Emit the entire listing verbatim.

# [GIVEN DATA]
------------------------------------------------------------------------

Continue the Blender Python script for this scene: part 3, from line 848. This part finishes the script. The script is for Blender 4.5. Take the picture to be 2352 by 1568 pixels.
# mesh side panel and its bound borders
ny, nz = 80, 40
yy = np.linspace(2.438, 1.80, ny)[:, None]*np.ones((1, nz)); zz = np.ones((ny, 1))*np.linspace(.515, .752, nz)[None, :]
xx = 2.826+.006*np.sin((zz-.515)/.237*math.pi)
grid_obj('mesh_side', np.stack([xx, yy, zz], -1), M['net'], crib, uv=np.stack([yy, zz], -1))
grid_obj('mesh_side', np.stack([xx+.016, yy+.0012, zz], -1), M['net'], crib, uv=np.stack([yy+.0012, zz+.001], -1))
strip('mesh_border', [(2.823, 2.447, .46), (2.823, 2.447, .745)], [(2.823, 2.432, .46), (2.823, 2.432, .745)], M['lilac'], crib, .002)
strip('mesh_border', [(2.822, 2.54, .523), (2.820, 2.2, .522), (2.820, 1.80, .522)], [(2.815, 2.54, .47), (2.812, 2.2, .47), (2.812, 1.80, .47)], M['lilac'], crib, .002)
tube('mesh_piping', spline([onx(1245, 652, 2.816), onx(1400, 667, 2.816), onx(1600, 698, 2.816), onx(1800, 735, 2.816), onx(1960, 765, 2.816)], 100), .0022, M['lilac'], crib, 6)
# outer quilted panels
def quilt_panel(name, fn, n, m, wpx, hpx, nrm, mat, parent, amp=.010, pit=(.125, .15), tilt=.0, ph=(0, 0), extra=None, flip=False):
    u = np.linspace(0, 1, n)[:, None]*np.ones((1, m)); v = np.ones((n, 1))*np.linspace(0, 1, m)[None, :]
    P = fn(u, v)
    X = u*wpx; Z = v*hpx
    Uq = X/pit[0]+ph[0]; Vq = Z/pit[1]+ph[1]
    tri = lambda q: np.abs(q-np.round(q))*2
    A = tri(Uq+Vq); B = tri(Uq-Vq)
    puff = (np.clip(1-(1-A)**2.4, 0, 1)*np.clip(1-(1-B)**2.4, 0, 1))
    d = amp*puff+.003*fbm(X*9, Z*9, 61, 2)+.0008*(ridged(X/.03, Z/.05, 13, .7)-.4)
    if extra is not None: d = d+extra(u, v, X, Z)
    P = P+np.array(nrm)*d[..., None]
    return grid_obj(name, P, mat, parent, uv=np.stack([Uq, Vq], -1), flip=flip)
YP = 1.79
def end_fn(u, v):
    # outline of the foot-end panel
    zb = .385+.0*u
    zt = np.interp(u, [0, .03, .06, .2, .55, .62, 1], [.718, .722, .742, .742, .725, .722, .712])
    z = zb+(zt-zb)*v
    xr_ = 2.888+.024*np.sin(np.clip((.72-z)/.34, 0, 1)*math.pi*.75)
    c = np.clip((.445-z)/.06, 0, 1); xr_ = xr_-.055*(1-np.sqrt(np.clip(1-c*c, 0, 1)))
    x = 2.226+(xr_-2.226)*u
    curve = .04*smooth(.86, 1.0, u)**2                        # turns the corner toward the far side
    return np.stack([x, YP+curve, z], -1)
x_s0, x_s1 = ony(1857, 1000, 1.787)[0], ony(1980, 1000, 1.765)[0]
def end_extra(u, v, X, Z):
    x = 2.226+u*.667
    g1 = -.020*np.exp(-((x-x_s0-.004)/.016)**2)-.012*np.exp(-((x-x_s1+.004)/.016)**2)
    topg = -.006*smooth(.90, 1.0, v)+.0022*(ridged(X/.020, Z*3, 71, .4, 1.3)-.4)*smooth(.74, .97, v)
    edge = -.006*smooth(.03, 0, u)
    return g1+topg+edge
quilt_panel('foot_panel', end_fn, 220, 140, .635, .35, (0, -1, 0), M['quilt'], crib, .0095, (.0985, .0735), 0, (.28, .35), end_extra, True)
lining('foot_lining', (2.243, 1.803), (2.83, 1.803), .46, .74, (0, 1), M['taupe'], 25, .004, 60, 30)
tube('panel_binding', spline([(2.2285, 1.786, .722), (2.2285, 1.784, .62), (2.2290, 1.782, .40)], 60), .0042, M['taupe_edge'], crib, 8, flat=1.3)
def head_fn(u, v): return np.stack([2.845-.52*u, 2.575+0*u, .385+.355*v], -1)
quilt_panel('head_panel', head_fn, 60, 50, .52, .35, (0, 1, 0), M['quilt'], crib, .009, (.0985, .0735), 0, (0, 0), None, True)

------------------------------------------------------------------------

# [WRITTEN RESPONSE]
Continue the Blender Python script for this scene: part 3, from line 848. This part finishes the script. The script is for Blender 4.5. Take the picture to be 2352 by 1568 pixels.
# mesh side panel and its bound borders
ny, nz = 80, 40
yy = np.linspace(2.438, 1.80, ny)[:, None]*np.ones((1, nz)); zz = np.ones((ny, 1))*np.linspace(.515, .752, nz)[None, :]
xx = 2.826+.006*np.sin((zz-.515)/.237*math.pi)
grid_obj('mesh_side', np.stack([xx, yy, zz], -1), M['net'], crib, uv=np.stack([yy, zz], -1))
grid_obj('mesh_side', np.stack([xx+.016, yy+.0012, zz], -1), M['net'], crib, uv=np.stack([yy+.0012, zz+.001], -1))
strip('mesh_border', [(2.823, 2.447, .46), (2.823, 2.447, .745)], [(2.823, 2.432, .46), (2.823, 2.432, .745)], M['lilac'], crib, .002)
strip('mesh_border', [(2.822, 2.54, .523), (2.820, 2.2, .522), (2.820, 1.80, .522)], [(2.815, 2.54, .47), (2.812, 2.2, .47), (2.812, 1.80, .47)], M['lilac'], crib, .002)
tube('mesh_piping', spline([onx(1245, 652, 2.816), onx(1400, 667, 2.816), onx(1600, 698, 2.816), onx(1800, 735, 2.816), onx(1960, 765, 2.816)], 100), .0022, M['lilac'], crib, 6)
# outer quilted panels
def quilt_panel(name, fn, n, m, wpx, hpx, nrm, mat, parent, amp=.010, pit=(.125, .15), tilt=.0, ph=(0, 0), extra=None, flip=False):
    u = np.linspace(0, 1, n)[:, None]*np.ones((1, m)); v = np.ones((n, 1))*np.linspace(0, 1, m)[None, :]
    P = fn(u, v)
    X = u*wpx; Z = v*hpx
    Uq = X/pit[0]+ph[0]; Vq = Z/pit[1]+ph[1]
    tri = lambda q: np.abs(q-np.round(q))*2
    A = tri(Uq+Vq); B = tri(Uq-Vq)
    puff = (np.clip(1-(1-A)**2.4, 0, 1)*np.clip(1-(1-B)**2.4, 0, 1))
    d = amp*puff+.003*fbm(X*9, Z*9, 61, 2)+.0008*(ridged(X/.03, Z/.05, 13, .7)-.4)
    if extra is not None: d = d+extra(u, v, X, Z)
    P = P+np.array(nrm)*d[..., None]
    return grid_obj(name, P, mat, parent, uv=np.stack([Uq, Vq], -1), flip=flip)
YP = 1.79
def end_fn(u, v):
    # outline of the foot-end panel
    zb = .385+.0*u
    zt = np.interp(u, [0, .03, .06, .2, .55, .62, 1], [.718, .722, .742, .742, .725, .722, .712])
    z = zb+(zt-zb)*v
    xr_ = 2.888+.024*np.sin(np.clip((.72-z)/.34, 0, 1)*math.pi*.75)
    c = np.clip((.445-z)/.06, 0, 1); xr_ = xr_-.055*(1-np.sqrt(np.clip(1-c*c, 0, 1)))
    x = 2.226+(xr_-2.226)*u
    curve = .04*smooth(.86, 1.0, u)**2                        # turns the corner toward the far side
    return np.stack([x, YP+curve, z], -1)
x_s0, x_s1 = ony(1857, 1000, 1.787)[0], ony(1980, 1000, 1.765)[0]
def end_extra(u, v, X, Z):
    x = 2.226+u*.667
    g1 = -.020*np.exp(-((x-x_s0-.004)/.016)**2)-.012*np.exp(-((x-x_s1+.004)/.016)**2)
    topg = -.006*smooth(.90, 1.0, v)+.0022*(ridged(X/.020, Z*3, 71, .4, 1.3)-.4)*smooth(.74, .97, v)
    edge = -.006*smooth(.03, 0, u)
    return g1+topg+edge
quilt_panel('foot_panel', end_fn, 220, 140, .635, .35, (0, -1, 0), M['quilt'], crib, .0095, (.0985, .0735), 0, (.28, .35), end_extra, True)
lining('foot_lining', (2.243, 1.803), (2.83, 1.803), .46, .74, (0, 1), M['taupe'], 25, .004, 60, 30)
tube('panel_binding', spline([(2.2285, 1.786, .722), (2.2285, 1.784, .62), (2.2290, 1.782, .40)], 60), .0042, M['taupe_edge'], crib, 8, flat=1.3)
def head_fn(u, v): return np.stack([2.845-.52*u, 2.575+0*u, .385+.355*v], -1)
quilt_panel('head_panel', head_fn, 60, 50, .52, .35, (0, 1, 0), M['quilt'], crib, .009, (.0985, .0735), 0, (0, 0), None, True)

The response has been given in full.